Despite the overall quality of the evening, it must be noted that this odd holiday run of a blood-spattered Greek tragedy was brought on as a last-minute "budget" replacement for the Met's more expensive Herbert Wernicke staging of Die Frau Ohne Schatten. Such is life in a recession.
Some Elektras are leather-lunged belters, trying their best to live up to the opera's reputation for hysterical screaming. Susan Bullock is a more delicate artist. She packed plenty of punch in her upper register, actually sang the notes and did not wobble on the big cries of "Ag-ga-memnon!" She is also a very physical princess, scuttling about the stage, looming over her mother in their big confrontation scene, and finally dying in a paroxysm of joy after the murders have been committed. Her best scene was when she lured Aegisth (Wolfgang Schmidt) into the palace, in a moment that was both repellent and seductive.
The opera really flies when Bullock shares the stage with the phenomenal Deborah Voigt, who was simply off the chart as Chrysothemis, Elektra's equally neurotic sister. The best scenes of the evening were the two duets, when Elektra tried to convince her sister that she must help murder their mother and stepfather. Chrysothemis has the most beautiful, tender moments in the opera, and Voigt made them shine with her strong, flexible instrument.
Felicity Palmer gave a harrowing performance as Klytämnestra, singing the atonal nightmare sequence with accuracy and ease. She made the Queen intimidating and pathetic at the same time, capturing the full measure of this complex character. As her paramour, faded heldentenor Wolfgang Schmidt was an excellent choice. His harsh, metallic tone and pain-inducing "Bayreuth bark" are actually well suited to the role of the cowardly Aegisth. Evgeny Nikitin is a compelling Orest, almost Wotan-like in his long Recognition Scene with Elektra. Otto Schenk's sturdy production (which looks like an earthquake hit the House of Atreus) still serves well.
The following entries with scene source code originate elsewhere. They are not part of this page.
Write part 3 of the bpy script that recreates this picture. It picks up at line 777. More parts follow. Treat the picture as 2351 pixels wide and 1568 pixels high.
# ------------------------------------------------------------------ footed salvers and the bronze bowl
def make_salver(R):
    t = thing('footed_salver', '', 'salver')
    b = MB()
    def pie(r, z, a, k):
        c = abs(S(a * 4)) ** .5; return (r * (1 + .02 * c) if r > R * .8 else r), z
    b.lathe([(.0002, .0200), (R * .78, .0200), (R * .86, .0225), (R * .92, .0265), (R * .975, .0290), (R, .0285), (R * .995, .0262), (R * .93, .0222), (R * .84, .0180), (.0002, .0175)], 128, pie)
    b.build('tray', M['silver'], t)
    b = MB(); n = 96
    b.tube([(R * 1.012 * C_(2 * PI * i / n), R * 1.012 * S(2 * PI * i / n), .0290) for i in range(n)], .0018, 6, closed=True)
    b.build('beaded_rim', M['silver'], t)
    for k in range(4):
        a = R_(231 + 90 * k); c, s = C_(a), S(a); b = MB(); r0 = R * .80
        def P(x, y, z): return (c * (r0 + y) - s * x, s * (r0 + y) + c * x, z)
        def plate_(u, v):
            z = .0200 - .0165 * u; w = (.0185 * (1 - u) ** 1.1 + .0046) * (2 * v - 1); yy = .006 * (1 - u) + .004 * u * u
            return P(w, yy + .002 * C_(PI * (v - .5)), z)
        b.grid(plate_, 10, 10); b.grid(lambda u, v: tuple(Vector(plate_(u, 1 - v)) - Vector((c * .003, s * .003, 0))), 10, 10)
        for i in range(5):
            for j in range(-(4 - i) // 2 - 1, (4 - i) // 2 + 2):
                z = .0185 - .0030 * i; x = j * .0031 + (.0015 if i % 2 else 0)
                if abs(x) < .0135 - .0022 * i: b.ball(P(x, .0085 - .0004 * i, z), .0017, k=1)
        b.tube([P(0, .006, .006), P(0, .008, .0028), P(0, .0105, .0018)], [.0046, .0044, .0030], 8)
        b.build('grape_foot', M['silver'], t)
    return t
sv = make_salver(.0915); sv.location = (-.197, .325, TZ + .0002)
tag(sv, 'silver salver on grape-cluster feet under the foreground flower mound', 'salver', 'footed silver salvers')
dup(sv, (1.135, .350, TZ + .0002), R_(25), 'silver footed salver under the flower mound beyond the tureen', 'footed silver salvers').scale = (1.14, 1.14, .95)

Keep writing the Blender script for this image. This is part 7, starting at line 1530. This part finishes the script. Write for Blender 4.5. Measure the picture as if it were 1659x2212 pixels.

In his Ten Golden Rules, Strauss recommends that one should "conduct Salome and Elektra as if they were by Mendelssohn: faerie music." This approach describes the podium leadership of Fabio Luisi, who produced effervescent waves of strings and hypnotic woodwind textures, shot through with heavy slabs of brass and timpani that evoke the mythic stones of the house of Agamemnon. This was a brilliant performance from the Italian conductor, always maintaining a consistent momentum and carefully balancing the gigantic orchestra with the singers onstage.